Suspected militants have decapitated a prominent Hindu priest and injured two worshipers at a temple in Bangladesh.
Local Bangladeshi officials said on Sunday that assailants armed with cleavers and pistols beheaded the priest, Jogeshwar Roy, as he was organizing prayers at the temple in Debiganj area in the remote border district of Panchagar, which is located 494 km (308 miles) north of the capital, Dhaka.
“The priest was preparing for morning prayers when they pounced on him and slit his head from the body at the verandah of his home inside the temple,” said Shafiqul Islam, a government administrator, adding, “We recovered a blood-stained cleaver from the spot.”
At least two worshipers who attempted to stop the priest’s attackers were injured in the assault.
The assailants managed to flee the scene before security forces arrived.
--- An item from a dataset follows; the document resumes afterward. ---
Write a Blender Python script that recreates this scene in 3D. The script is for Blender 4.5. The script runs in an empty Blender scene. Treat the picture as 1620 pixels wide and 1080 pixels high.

Bangladeshi law enforcement agencies have launched a probe into the attack. No group or individual has so far claimed responsibility for the killing.
Over the past few months, Muslims, Hindus and Christians in the South Asian state have been targeted in several militant attacks, including ones claimed by Takfiri Daesh terrorists.
On October 24, 2015, a bomb attack rocked Hussaini Dalan, the most important prayer and congregation site for Bangladesh’s Shia community in Dhaka. The attack left one person dead and dozens of others injured.
On November 26, 2015, one worshiper was killed and three others were injured in a shooting attack by Takfiri terrorists on Shia Muslims at a mosque in the town of Haripur in northern Bangladesh. Police said five assailants were involved in the attack.
A number of Bangladeshi writers, bloggers and intellectuals have also been killed in attacks in recent months.
Also, an Italian aid worker and a Japanese farmer were shot dead in Bangladesh last year.
Bangladeshi security forces have stepped up a hunt for militants behind the spate of recent attacks across the country of 160 million people.